Wanted to follow up here since this is relevant to us from a gas savings perspective of writing to a blockchain. @JSv4 when we meet over zoom you proposed a work around using issuances I believe. Would you be able to provide a simple example of how that would look?

Much appreciated!

JSv4 commented 7 months ago

Hey @victormimo, I believe we discussed this live at some point on a call before the last summit on how you could do this. You could transfer the split issuances to a new, consolidated issuance. There may be other implications to worry about there, but that should work. I'm going to close this for now, but please re-open if you have more questions / thoughts.

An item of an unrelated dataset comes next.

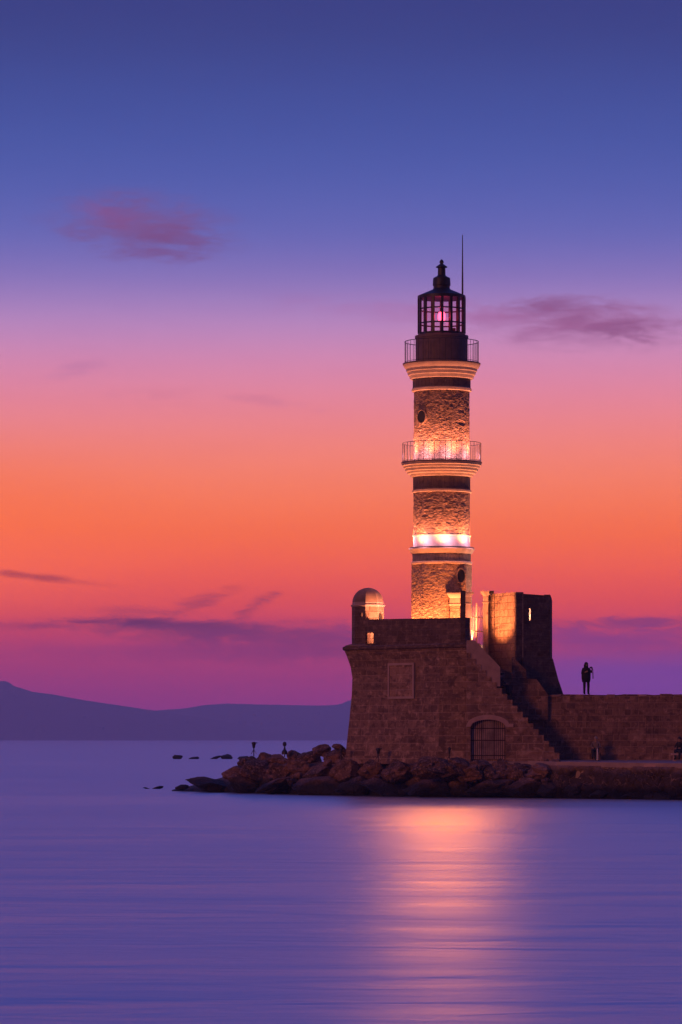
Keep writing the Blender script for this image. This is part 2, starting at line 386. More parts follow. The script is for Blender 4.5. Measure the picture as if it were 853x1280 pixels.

victormimo commented 6 months ago

Perfect, thank you.

JSv4 commented 6 months ago

Notes from the TWG:

jarrettq commented 6 months ago

Additional examples where we have encountered other real world many-to-one security scenarios (where we have the documents and stock certs as data points to run off of):

  1. Multiple stockholders participating in a secondary sale to a single purchaser, which all consolidate in a single resulting security and multiple balance securities (~one per seller).
  2. Multiple holdings for a single stockholder in one share class that are converted to another share class, and consolidated to a single certificate in the process.
  3. Multiple option exercises being consolidated to a single stock certificate.
JSv4 commented 6 months ago

Further discussion on this point - we do need something to consolidate transactions as the only way to do this ATM is to cancel and re-issue, which breaks any structured link between the securities.

Also, as flagged by @arthur-clara, this transaction type will simplify and clarify the validation work. Some of the proposed rules for resulting_security_id and balance_security_id fields in Arthur's proposal rely on a Transfer always have the resulting_security_id point to an issuance with a new stakeholder_id.